#### [Source excerpt]
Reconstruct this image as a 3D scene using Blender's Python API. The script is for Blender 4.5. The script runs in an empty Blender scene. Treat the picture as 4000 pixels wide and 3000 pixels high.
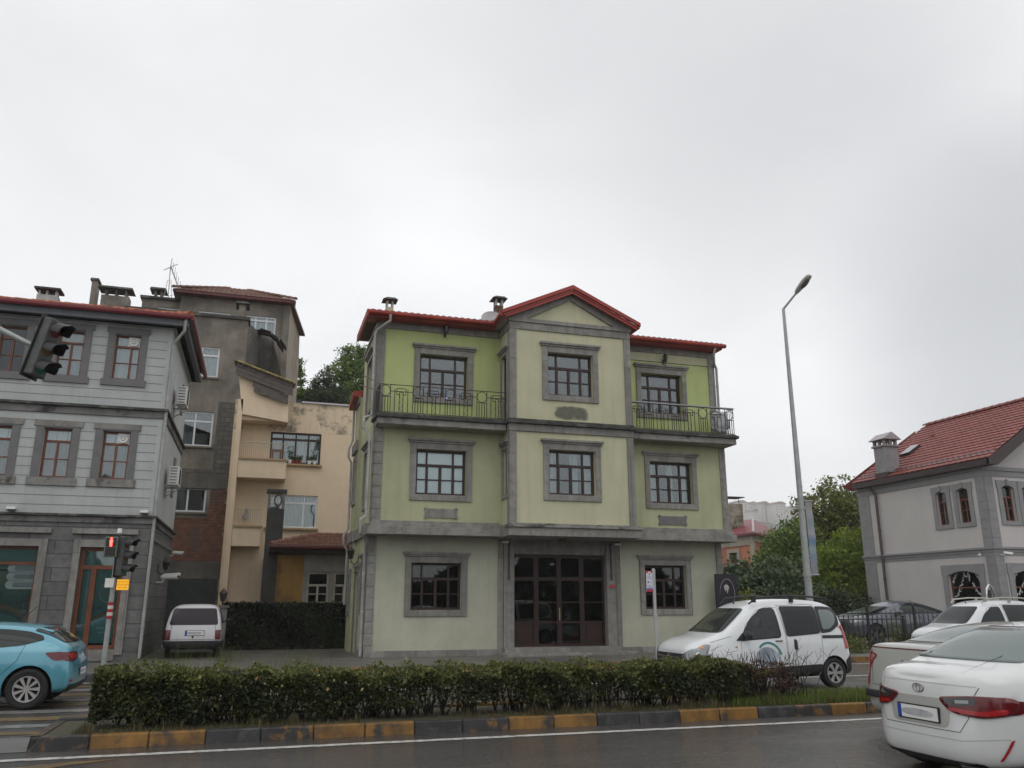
import bpy, bmesh, math, random
import numpy as np
from mathutils import Vector, Matrix, geometry
from mathutils.bvhtree import BVHTree
random.seed(7); np.random.seed(7)
R = math.radians
sc = bpy.context.scene
COL = sc.collection
# ---------------------------------------------------------------- camera
EYE = 1.7
F_PX, PITCH, YAW = 3200.0, math.atan(850/3200), R(16.9)
cam = bpy.data.cameras.new('camera'); cam.lens = 28.8; cam.sensor_width = 36
cam.clip_start = 0.05; cam.clip_end = 6000
camo = bpy.data.objects.new('camera', cam); COL.objects.link(camo)
camo.location = (0, 0, EYE); camo.rotation_euler = (R(90)+PITCH, 0, -YAW)
sc.camera = camo
# ---------------------------------------------------------------- sky
SUN_EL, SUN_AZ = 58, 200            # high soft sun behind the camera, under thick cloud
w = bpy.data.worlds.new("World"); sc.world = w; w.use_nodes = True
nt = w.node_tree; N = nt.nodes; Lk = nt.links
bg = N['Background']; bg.inputs[1].default_value = 1.0
tc = N.new('ShaderNodeTexCoord')
sky = N.new('ShaderNodeTexSky'); sky.sky_type = 'NISHITA'; sky.sun_disc = False
sky.sun_elevation = R(SUN_EL); sky.sun_rotation = R(SUN_AZ)
def wn(kind, **k):
    n = N.new(kind)
    for a, b in k.items(): setattr(n, a, b)
    return n
mp = wn('ShaderNodeMapping'); mp.inputs['Scale'].default_value = (1.0, 1.0, 2.0); mp.inputs['Location'].default_value = (0.35, 1.7, 0.2)
Lk.new(tc.outputs['Generated'], mp.inputs[0])
n1 = wn('ShaderNodeTexNoise'); n1.inputs['Scale'].default_value = 1.9; n1.inputs['Detail'].default_value = 5; n1.inputs['Roughness'].default_value = .5; n1.inputs['Distortion'].default_value = .35
Lk.new(mp.outputs[0], n1.inputs['Vector'])
rp = wn('ShaderNodeValToRGB')
rp.color_ramp.elements[0].position = .32; rp.color_ramp.elements[0].color = (.88, .885, .90, 1)
rp.color_ramp.elements[1].position = .62; rp.color_ramp.elements[1].color = (1.06, 1.06, 1.055, 1)
Lk.new(n1.outputs[0], rp.inputs[0])
# darker cloud banks, each a direction on the dome
def cdir(px, py):
    x = (px-2000)/F_PX; y = (1500-py)/F_PX
    fw = math.cos(PITCH)-y*math.sin(PITCH); up = math.sin(PITCH)+y*math.cos(PITCH)
    return Vector((x*math.cos(YAW)+fw*math.sin(YAW), -x*math.sin(YAW)+fw*math.cos(YAW), up))
last = rp.outputs[0]
for (px, py, lo, hi, amt) in ((2650, 100, .93, .995, .30), (3250, 500, .965, .999, .16), (4250, 1250, .962, .998, .60), (900, 200, .95, .997, .2), (3500, -500, .85, .98, .2), (200, 700, .96, .998, .10)):
    v = cdir(px, py).normalized()
    d = wn('ShaderNodeVectorMath', operation='DOT_PRODUCT'); d.inputs[1].default_value = v
    nz = wn('ShaderNodeMix', data_type='VECTOR'); nz.inputs[0].default_value = .06
    Lk.new(tc.outputs['Generated'], nz.inputs[4]); Lk.new(n1.outputs['Color'], nz.inputs[5])
    nm = wn('ShaderNodeVectorMath', operation='NORMALIZE'); Lk.new(nz.outputs[1], nm.inputs[0])
    Lk.new(nm.outputs[0], d.inputs[0])
    mr = wn('ShaderNodeMapRange', interpolation_type='SMOOTHSTEP'); mr.inputs[1].default_value = lo; mr.inputs[2].default_value = hi
    mr.inputs[3].default_value = 0; mr.inputs[4].default_value = amt
    Lk.new(d.outputs['Value'], mr.inputs[0])
    mx = wn('ShaderNodeMix', data_type='RGBA'); Lk.new(mr.outputs[0], mx.inputs[0]); Lk.new(last, mx.inputs[6]); mx.inputs[7].default_value = (.42, .43, .45, 1)
    last = mx.outputs[2]
sk = wn('ShaderNodeMix', data_type='RGBA', blend_type='ADD'); sk.inputs[0].default_value = .012
Lk.new(last, sk.inputs[6]); Lk.new(sky.outputs[0], sk.inputs[7])
Lk.new(sk.outputs[2], bg.inputs[0])
sun = bpy.data.lights.new('sun', 'SUN'); sun.energy = 0.45; sun.angle = R(45); sun.color = (1, .985, .96)
suno = bpy.data.objects.new('sun', sun); COL.objects.link(suno)
suno.rotation_euler = (R(90-SUN_EL), 0, R(180-SUN_AZ))
sc.view_settings.view_transform = 'Standard'; sc.view_settings.look = 'None'
sc.view_settings.exposure = 0; sc.view_settings.gamma = 1

# ---------------------------------------------------------------- from the photograph's lens to real planes
def ray(px, py):
    return cdir(px, py)
def onY(px, py, Y):
    d = ray(px, py); t = Y/d[1]; return (d[0]*t, EYE+d[2]*t)        # x, z
def onX(px, py, X):
    d = ray(px, py); t = X/d[0]; return (d[1]*t, EYE+d[2]*t)        # y, z
def onG(px, py, z=0):
    d = ray(px, py); t = (z-EYE)/d[2]; return (d[0]*t, d[1]*t)

# ---------------------------------------------------------------- materials
def nodes(m):
    m.use_nodes = True
    return m.node_tree, m.node_tree.nodes, m.node_tree.links, m.node_tree.nodes['Principled BSDF']
MATS = {}
def mat(name, col, rough=.75, var=.12, scale=2.5, bump=.15, bscale=30, spec=.4, metal=0, coat=0, streak=0, stain=None, stain_amt=0, stain_scale=1.2, brick=None, hue2=None, objc=True):
    """plain surface with mottling, rain streaks, stains; brick=(w,h,mortar,(mortar colour),amount)"""
    m = bpy.data.materials.new(name); t, n, l, b = nodes(m); MATS[name] = m
    tc = n.new('ShaderNodeTexCoord'); src = tc.outputs['Object']
    no = n.new('ShaderNodeTexNoise'); no.inputs['Scale'].default_value = scale; no.inputs['Detail'].default_value = 6; no.inputs['Roughness'].default_value = .62
    l.new(src, no.inputs['Vector'])
    r = n.new('ShaderNodeValToRGB'); e = r.color_ramp.elements
    c2 = hue2 or [c*(1-var*1.6) for c in col]
    e[0].position = .3; e[0].color = (*c2, 1); e[1].position = .7; e[1].color = (*[min(1, c*(1+var*.7)) for c in col], 1)
    l.new(no.outputs[0], r.inputs[0]); out = r.outputs[0]
    def mixc(fac, a, colr, mode='MIX'):
        mx = n.new('ShaderNodeMix'); mx.data_type = 'RGBA'; mx.blend_type = mode
        if isinstance(fac, float): mx.inputs[0].default_value = fac
        else: l.new(fac, mx.inputs[0])
        l.new(a, mx.inputs[6])
        if isinstance(colr, tuple): mx.inputs[7].default_value = (*colr, 1)
        else: l.new(colr, mx.inputs[7])
        return mx.outputs[2]
    def mr(s, a, b_, c, d):
        q = n.new('ShaderNodeMapRange'); q.inputs[1].default_value = a; q.inputs[2].default_value = b_; q.inputs[3].default_value = c; q.inputs[4].default_value = d
        l.new(s, q.inputs[0]); return q.outputs[0]
    hgt = None
    if brick:
        bw, bh, mo, mc, amt = brick
        sep = n.new('ShaderNodeSeparateXYZ'); l.new(src, sep.inputs[0])
        ad = n.new('ShaderNodeMath'); l.new(sep.outputs[0], ad.inputs[0]); l.new(sep.outputs[1], ad.inputs[1])
        cb = n.new('ShaderNodeCombineXYZ'); l.new(ad.outputs[0], cb.inputs[0]); l.new(sep.outputs[2], cb.inputs[1])
        bt = n.new('ShaderNodeTexBrick'); bt.inputs['Scale'].default_value = 1; bt.inputs['Brick Width'].default_value = bw; bt.inputs['Row Height'].default_value = bh
        bt.inputs['Mortar Size'].default_value = mo; bt.inputs['Mortar Smooth'].default_value = .2
        bt.inputs['Color1'].default_value = (.75, .75, .75, 1); bt.inputs['Color2'].default_value = (1.15, 1.15, 1.15, 1); bt.inputs['Mortar'].default_value = (1, 1, 1, 1)
        l.new(cb.outputs[0], bt.inputs[0])
        out = mixc(.8, out, bt.outputs['Color'], 'MULTIPLY')
        fm = mr(bt.outputs['Fac'], 0, 1, 0, amt)
        out = mixc(fm, out, mc); hgt = bt.outputs['Fac']
    if streak:
        mp_ = n.new('ShaderNodeMapping'); mp_.inputs['Scale'].default_value = (5, 5, .35); l.new(src, mp_.inputs[0])
        ns = n.new('ShaderNodeTexNoise'); ns.inputs['Scale'].default_value = 1.2; ns.inputs['Detail'].default_value = 5; l.new(mp_.outputs[0], ns.inputs['Vector'])
        out = mixc(mr(ns.outputs[0], .48, .75, 0, streak), out, tuple(c*.45 for c in col))
    if stain:
        ns = n.new('ShaderNodeTexNoise'); ns.inputs['Scale'].default_value = stain_scale; ns.inputs['Detail'].default_value = 9; ns.inputs['Roughness'].default_value = .68; l.new(src, ns.inputs['Vector'])
        out = mixc(mr(ns.outputs[0], .5, .62, 0, stain_amt), out, tuple(stain))
    l.new(out, b.inputs['Base Color'])
    b.inputs['Roughness'].default_value = rough; b.inputs['Specular IOR Level'].default_value = spec
    b.inputs['Metallic'].default_value = metal; b.inputs['Coat Weight'].default_value = coat; b.inputs['Coat Roughness'].default_value = .06
    if bump:
        nb = n.new('ShaderNodeTexNoise'); nb.inputs['Scale'].default_value = bscale; nb.inputs['Detail'].default_value = 4; l.new(src, nb.inputs['Vector'])
        bp = n.new('ShaderNodeBump'); bp.inputs['Strength'].default_value = bump; bp.inputs['Distance'].default_value = .01
        l.new(nb.outputs[0], bp.inputs['Height']); l.new(bp.outputs[0], b.inputs['Normal'])
        if hgt is not None:
            b2 = n.new('ShaderNodeBump'); b2.inputs['Strength'].default_value = .5; b2.inputs['Distance'].default_value = .01; b2.invert = True
            l.new(hgt, b2.inputs['Height']); l.new(bp.outputs[0], b2.inputs['Normal']); l.new(b2.outputs[0], b.inputs['Normal'])
    return m
def plain(name, col, rough=.5, metal=0, spec=.5, coat=0, emit=None, es=1):
    m = bpy.data.materials.new(name); t, n, l, b = nodes(m); MATS[name] = m
    b.inputs['Base Color'].default_value = (*col, 1); b.inputs['Roughness'].default_value = rough; b.inputs['Metallic'].default_value = metal
    b.inputs['Specular IOR Level'].default_value = spec; b.inputs['Coat Weight'].default_value = coat; b.inputs['Coat Roughness'].default_value = .04
    if emit: b.inputs['Emission Color'].default_value = (*emit, 1); b.inputs['Emission Strength'].default_value = es
    return m
def glass(name, tint=(.75, .8, .8), refl=.10, rough=.02):
    m = bpy.data.materials.new(name); m.use_nodes = True; t = m.node_tree; n = t.nodes; l = t.links; MATS[name] = m
    n.remove(n['Principled BSDF']); o = n['Material Output']
    tr = n.new('ShaderNodeBsdfTransparent'); tr.inputs[0].default_value = (*tint, 1)
    gl = n.new('ShaderNodeBsdfGlossy'); gl.inputs['Roughness'].default_value = rough; gl.inputs[0].default_value = (.9, .94, .97, 1)
    fr = n.new('ShaderNodeFresnel'); fr.inputs[0].default_value = 1.5
    ad = n.new('ShaderNodeMath'); ad.operation = 'ADD'; ad.use_clamp = True; ad.inputs[1].default_value = refl; l.new(fr.outputs[0], ad.inputs[0])
    mx = n.new('ShaderNodeMixShader'); l.new(ad.outputs[0], mx.inputs[0]); l.new(tr.outputs[0], mx.inputs[1]); l.new(gl.outputs[0], mx.inputs[2]); l.new(mx.outputs[0], o.inputs[0])
    return m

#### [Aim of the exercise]
From the material above, gather all lines that include the string "high" and copy them.

#### [Solved exercise]
Reconstruct this image as a 3D scene using Blender's Python API. The script is for Blender 4.5. The script runs in an empty Blender scene. Treat the picture as 4000 pixels wide and 3000 pixels high.
SUN_EL, SUN_AZ = 58, 200            # high soft sun behind the camera, under thick cloud